Sosyalist Meclisler Federasyonu (SMF), İsrail’in İran’a yönelik saldırılarına ilişkin açıklama yaptı. Açıklamada, “Emperyalizmin Ortadoğu’daki ileri karakolu olan Siyonist İsrail rejiminin, İran’a yönelik gerçekleştirdiği son askeri saldırıyı kınıyoruz. İran’ın sivil altyapısını da hedef alan bu saldırı, yalnızca iki devlet arasındaki bir gerilim değil; emperyalist sermayenin dünya halklarına karşı yürüttüğü kapsamlı kuşatmanın ve savaş stratejisinin yeni bir aşamasıdır” denildi.
Gazze’de yürütülen soykırım savaşı, Lübnan ve Suriye’ye yönelik tehditler ve şimdi İran’a karşı başlatılan doğrudan saldırılar, ABD-İsrail ekseninin krizlerini dışsallaştırma ve bölgeyi kanlı bir savaş alanına çevirme stratejisinin bir parçası olduğu belirtilen açıklamada, “Faşist Netanyahu rejimi, içerideki siyasi çürümüşlüğünü, ekonomik darboğazı ve uluslararası tecridi, askeri saldırganlıkla aşmaya çalışmakta; emperyalizmin bölgedeki jandarmalığını üstlenerek savaşın alanını genişletmektedir. İsrail’in sözde “önleyici” saldırısı, 2003 Irak işgalinde olduğu gibi, ABD emperyalizminin klasikleşmiş senaryosudur. 2018’de Trump yönetiminin Ortak Kapsamlı Eylem Planı’ndan (JCPOA) tek taraflı çekilmesiyle başlayan süreçte İran’a karşı ekonomik kuşatma, sabotajlar, suikastlar ve şimdi açık askeri saldırılar devreye sokulmuştur. Bu saldırganlığın nihai hedefi; Ortadoğu’nun enerji kaynaklarını denetim altına almak, halkların iradesini bastırmak ve bölgeyi emperyalist tahakküme boyun eğdirmektir” ifadelerine yer verildi.

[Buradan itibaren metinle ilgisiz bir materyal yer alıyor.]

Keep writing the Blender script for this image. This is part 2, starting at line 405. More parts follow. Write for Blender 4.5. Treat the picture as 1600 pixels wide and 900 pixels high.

Açıklamanın devamı şöyle: “Bu emperyalist savaşın bedelini, sömürülen ve ezilen tüm ülkelerin işçi sınıfı ve emekçi halkları ödemektedir. Savaşın ekonomik, ekolojik ve insani yıkımı dünya halklarını kuşatırken, silah tekelleri ve emperyalist finans oligarşisi kârlarını katlamaktadır.
Türkiye’deki AKP/MHP iktidarı da bu kanlı düzenin suç ortaklarındandır. Sahte ve ikiyüzlü İsrail karşıtı söylemlerle halkı kandırmaya çalışan mevcut gerici siyasal iktidar, İsrail devletiyle askeri ve ticari ilişkileri sürdürmekte; limanlarını, hava sahasını ve lojistik altyapısını emperyalist savaşın hizmetine sunmaktadır. Emperyalizme bağımlı tekelci sermaye sınıfı, savaşta da barışta da aynı cephededir: Halklara karşı, sömürü düzeninin yanında.
Emperyalist-Siyonist ittifakın ve onların yerli işbirlikçilerinin tırmandırdığı bu savaşı ancak dünya halklarının emperyalizme karşı vereceği devrimci mücadele durdurabilir. Kalıcı barış, yalnızca emperyalizme, siyonizme ve yerli işbirlikçilerine karşı yürütülecek halkların birleşik mücadelesiyle mümkündür.
‘Enternasyonal dayanışmayı büyütmeye çağırıyoruz’
Tüm ilerici, devrimci ve anti-emperyalist güçleri, İran halkıyla ve Ortadoğu’daki direniş cepheleriyle enternasyonal dayanışmayı büyütmeye çağırıyoruz. Savaş çığırtkanlarına karşı halkların devrimci enternasyonalizmiyle ses verelim! Kahrolsun emperyalizm ve siyonizm! Yaşasın emperyalizme karşı enternasyonal dayanışma ve halkların birleşik devrimci mücadelesi!”